No conocen las sensación de una mujer que pide hora para el ginecólogo y le dan cita para el próximo año. Ustedes disfrutan de un seguro privado. No saben lo que es luchar por una jubilación decente durante décadas. Ustedes ya han asegurado su propio futuro. ¿Acaso saben lo que se siente al hacer cola para sellar la cartilla del paro? ¿Pueden hacerse a la idea de lo que significa cubrir las necesidades durante un mes con 800 euros o incluso menos? ¿Acaso intuyen la tensión que supone esa espada de Damocles que es saber que, cualquier día, en cualquier momento, se puede perder el puesto de trabajo? Muy a pesar de que la empresa registre beneficios (ustedes lo están permitiendo).

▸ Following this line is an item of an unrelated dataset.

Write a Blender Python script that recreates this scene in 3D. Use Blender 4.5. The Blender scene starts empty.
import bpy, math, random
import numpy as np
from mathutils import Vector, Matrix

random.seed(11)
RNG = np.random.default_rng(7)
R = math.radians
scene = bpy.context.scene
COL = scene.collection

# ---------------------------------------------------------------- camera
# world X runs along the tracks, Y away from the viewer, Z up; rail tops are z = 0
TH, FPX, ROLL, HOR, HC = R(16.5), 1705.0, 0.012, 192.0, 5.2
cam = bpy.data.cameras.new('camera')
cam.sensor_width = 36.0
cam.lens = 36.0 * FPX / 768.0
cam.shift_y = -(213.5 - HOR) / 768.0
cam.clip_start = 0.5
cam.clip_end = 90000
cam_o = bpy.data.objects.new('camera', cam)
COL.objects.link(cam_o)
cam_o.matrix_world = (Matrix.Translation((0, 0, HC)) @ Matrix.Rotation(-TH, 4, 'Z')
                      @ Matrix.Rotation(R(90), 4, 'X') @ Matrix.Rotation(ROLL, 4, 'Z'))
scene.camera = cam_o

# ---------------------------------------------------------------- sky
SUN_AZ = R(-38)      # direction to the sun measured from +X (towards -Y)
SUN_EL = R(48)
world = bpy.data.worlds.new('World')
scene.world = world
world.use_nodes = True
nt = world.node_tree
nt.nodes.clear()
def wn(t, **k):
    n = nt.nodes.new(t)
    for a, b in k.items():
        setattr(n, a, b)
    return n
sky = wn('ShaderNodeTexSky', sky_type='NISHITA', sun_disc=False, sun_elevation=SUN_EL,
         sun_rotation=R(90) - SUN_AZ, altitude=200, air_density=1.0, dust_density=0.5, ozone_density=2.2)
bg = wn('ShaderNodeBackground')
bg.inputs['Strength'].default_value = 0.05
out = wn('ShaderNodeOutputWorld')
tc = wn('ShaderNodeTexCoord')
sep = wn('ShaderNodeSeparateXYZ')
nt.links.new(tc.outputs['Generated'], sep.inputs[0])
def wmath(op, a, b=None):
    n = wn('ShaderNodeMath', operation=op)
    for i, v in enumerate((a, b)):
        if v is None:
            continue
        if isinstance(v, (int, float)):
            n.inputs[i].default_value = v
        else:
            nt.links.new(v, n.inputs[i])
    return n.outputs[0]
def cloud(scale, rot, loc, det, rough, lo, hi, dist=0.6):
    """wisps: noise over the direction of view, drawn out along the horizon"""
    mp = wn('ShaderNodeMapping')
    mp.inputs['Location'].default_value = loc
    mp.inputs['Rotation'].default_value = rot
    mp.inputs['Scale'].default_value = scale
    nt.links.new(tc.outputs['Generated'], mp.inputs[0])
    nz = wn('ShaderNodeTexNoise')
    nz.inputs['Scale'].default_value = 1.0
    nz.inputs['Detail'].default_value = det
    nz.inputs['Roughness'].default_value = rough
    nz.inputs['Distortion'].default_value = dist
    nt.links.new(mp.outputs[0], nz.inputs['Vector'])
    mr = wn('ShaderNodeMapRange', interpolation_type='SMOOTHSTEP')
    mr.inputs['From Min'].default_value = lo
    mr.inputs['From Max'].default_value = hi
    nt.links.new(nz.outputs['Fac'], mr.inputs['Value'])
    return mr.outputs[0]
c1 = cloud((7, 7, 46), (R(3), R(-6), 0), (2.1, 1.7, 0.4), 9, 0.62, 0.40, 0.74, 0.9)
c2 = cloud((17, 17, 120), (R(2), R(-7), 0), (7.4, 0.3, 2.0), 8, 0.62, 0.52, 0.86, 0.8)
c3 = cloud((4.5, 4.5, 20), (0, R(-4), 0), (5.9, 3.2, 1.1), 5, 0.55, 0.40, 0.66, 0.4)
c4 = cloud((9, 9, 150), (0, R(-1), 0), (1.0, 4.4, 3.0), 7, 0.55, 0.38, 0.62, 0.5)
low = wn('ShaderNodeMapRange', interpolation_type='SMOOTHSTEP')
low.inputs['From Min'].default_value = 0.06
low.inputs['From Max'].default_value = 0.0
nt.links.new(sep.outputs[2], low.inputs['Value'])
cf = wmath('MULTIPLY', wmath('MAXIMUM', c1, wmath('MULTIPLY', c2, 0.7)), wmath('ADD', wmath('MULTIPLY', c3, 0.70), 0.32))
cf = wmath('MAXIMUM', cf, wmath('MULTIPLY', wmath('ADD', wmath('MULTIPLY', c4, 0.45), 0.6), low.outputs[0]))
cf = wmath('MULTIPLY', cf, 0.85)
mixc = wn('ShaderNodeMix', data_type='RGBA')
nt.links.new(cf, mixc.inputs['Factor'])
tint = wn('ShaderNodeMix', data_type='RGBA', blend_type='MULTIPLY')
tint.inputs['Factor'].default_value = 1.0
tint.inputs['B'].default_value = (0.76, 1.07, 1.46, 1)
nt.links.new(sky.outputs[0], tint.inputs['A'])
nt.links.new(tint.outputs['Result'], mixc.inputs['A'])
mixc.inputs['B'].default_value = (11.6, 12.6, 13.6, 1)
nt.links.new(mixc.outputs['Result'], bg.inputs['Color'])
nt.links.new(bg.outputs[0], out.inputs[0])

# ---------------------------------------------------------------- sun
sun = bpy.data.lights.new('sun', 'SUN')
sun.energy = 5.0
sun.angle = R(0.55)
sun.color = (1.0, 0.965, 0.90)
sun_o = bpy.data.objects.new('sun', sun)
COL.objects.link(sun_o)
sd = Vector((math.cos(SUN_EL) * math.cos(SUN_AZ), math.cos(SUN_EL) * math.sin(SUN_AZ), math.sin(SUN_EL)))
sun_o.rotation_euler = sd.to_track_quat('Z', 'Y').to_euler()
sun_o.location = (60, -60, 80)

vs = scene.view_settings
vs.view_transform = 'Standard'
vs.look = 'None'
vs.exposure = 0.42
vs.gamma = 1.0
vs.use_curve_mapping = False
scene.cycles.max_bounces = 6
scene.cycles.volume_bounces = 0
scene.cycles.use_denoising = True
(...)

Y todo ello supone mucho más que decisiones políticas. Se trata de la felicidad de la gente. De sus vidas, la única de la que disponemos. Es el derecho a ser feliz y contar con los recursos y las herramientas para ello. Y eso no puede negarse. Hacerlo, como lo están haciendo, es echar por tierra cualquier atisbo de humanidad que nos califique como especie. Pero cabe la pregunta de si hay alguien dispuesto a dar ese primer paso para cambiarlo. ¿Alguien se atreve?